A View to a Kill

By Paul Rigg

Wonderful Wonderful, The Killers fifth studio album, again sees the band topping the UK album chart, following the success of Battle Born (2012).           
The Killers are undoubtedly currently one of the biggest bands in the world. And befitting their status, they are surrounded by rock royalty on the new album. U2 singer Bono recommended Jacknife Lee, (R.E.M., Bloc Party, U2) the album’s producer, to them, and suggested the title to the track ‘Have all the songs been written’. Mark Knopfler of Dire Straits then stepped in to add his sparkle of guitar magic to the same song.

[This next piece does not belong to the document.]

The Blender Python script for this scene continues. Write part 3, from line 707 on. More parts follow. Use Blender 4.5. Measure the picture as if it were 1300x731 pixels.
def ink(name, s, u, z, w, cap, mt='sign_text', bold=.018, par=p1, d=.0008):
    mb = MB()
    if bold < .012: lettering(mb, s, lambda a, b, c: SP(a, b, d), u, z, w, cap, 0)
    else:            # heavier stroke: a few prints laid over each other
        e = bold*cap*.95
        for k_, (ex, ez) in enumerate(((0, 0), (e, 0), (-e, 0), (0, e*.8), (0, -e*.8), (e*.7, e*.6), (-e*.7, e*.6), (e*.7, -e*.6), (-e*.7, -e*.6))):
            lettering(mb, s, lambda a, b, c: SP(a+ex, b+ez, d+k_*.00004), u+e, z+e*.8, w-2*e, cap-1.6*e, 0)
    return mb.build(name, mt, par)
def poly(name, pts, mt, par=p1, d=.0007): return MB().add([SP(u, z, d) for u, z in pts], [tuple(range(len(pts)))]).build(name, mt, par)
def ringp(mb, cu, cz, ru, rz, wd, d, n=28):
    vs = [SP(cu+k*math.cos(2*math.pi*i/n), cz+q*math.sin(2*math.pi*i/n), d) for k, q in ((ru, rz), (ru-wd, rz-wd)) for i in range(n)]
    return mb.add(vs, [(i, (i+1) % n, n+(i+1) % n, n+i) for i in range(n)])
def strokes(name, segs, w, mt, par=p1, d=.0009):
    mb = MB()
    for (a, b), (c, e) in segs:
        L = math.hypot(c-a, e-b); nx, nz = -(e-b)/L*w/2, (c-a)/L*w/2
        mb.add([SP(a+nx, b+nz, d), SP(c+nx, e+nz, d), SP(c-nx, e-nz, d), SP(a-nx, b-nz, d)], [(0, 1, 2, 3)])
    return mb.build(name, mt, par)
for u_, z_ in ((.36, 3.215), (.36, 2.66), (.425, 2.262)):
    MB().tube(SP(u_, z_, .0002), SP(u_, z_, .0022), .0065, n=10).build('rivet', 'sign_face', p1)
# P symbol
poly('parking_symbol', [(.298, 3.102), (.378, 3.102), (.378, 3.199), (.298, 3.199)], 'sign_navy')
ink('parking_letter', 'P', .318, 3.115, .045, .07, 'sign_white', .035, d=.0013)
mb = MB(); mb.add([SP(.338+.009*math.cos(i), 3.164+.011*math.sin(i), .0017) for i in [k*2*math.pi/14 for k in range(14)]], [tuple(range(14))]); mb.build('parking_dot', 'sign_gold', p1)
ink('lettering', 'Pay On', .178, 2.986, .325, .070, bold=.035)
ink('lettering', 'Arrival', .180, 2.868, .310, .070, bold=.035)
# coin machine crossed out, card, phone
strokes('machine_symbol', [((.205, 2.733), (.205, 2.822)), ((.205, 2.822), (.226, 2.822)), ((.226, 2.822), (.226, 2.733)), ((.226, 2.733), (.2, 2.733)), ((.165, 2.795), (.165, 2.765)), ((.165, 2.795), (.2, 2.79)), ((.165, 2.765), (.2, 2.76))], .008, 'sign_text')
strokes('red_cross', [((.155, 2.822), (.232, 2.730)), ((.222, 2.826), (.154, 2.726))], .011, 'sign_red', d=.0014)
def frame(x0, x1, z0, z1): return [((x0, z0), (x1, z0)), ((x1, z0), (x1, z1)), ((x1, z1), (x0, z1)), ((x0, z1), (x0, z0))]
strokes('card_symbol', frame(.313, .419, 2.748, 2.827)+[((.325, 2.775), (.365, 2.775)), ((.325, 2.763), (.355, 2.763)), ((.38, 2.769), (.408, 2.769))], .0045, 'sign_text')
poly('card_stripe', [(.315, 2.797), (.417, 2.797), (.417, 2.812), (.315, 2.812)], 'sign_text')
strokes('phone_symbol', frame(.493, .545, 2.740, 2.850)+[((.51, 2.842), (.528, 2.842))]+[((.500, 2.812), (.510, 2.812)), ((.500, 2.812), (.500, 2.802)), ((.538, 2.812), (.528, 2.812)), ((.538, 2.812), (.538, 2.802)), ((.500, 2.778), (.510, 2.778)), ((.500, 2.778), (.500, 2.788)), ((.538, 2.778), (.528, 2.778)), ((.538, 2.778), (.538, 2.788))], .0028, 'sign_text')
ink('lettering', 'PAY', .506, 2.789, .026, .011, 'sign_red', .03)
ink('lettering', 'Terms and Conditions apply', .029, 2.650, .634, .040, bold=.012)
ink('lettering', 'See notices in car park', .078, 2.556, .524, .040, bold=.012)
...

While Brian Eno features on ‘Some Kind of Love’      

Brandon Flowers
 (vocals, keyboards) Ronnie Vannucci, Jr. (drums), Mark Stoermer (Fender precision bass) and Dave Keuning (lead guitar, with his inseparable Gibson Explorer) comprise the Killers, but it is clear that Flowers is the driving force behind the distinctive lyrics. Given his back catalogue includes songs with idiosyncratic stories like ‘All these things that I’ve done’ and ‘Bones’ Flowers – not to mention his followers – must have wondered where his mind would be heading next.
 

 

The answer turns out to be his experience of what it means to be a man."In your head it's about being tough and bringing home the bacon, but what I've come to find is it's really more about empathy and compassion," he told Entertainment Weekly.
     

Appropriately the first released single from the album is entitled ‘The man’. The macho-style video is both uplifting and ridiculous at the same time, reminding this reviewer of John Travolta strutting his stuff to the Bee GeesSaturday night fever’, although it reportedly actually sprang out of
a sample of the 1975 Kool & The Gang song "Spirit of the Boogie". It is absurdly over the top, to the point of being funny. As Vannucci himself admits, when he says it is "largely about how when we were younger we felt invincible. What it meant to be a 'man' in your 20's. Sort of your chest out, the breadwinner, nothing could stop you. It's sort of tongue-and-cheeking that, that is not really the point of being a man at all.”
     

From there, it is a small step to "Tyson vs. Douglas", which was inspired by the moment that underdog Buster Douglas stunningly knocked out the previously unbeaten Mike Tyson in a 1990 bout. The shock of seeing Tyson hit the deck, and then stagger around like a teen who has just snorted a pot of Evo-stik, left a mark on Flowers about how a sudden loss of power can affect a man. These lyrics are my “most personal and bare", Flowers told NME, "I'm looking in the mirror on this record.”
     

And Flowers could hardly allow listeners in closer than when he talks about his wife’s problems with Post Traumatic Stress Disorder and dark thoughts - and how he seeks to cope with it - on “Some Kind of Love.”You got the faith of a child before the world gets in” he sings about his wife, who reportedly cried when she heard it. But that is just the start, because Flowers seems to have planned to have us all crying when he enlisted his three young sons to sing the final refrain on the song: “Can’t do this alone, we need you at home.”
     

Do we want it this raw? For Flowers, it seems, there is no choice. He risks everything in his search for sincerity and artistic authenticity, and basically says to his audience: ‘either like it or lump it’. 
     

Luckily for Flowers, the Killers, and their legion of fans there is only one answer, and it is well beyond doubt: ‘We love it - keep it coming!’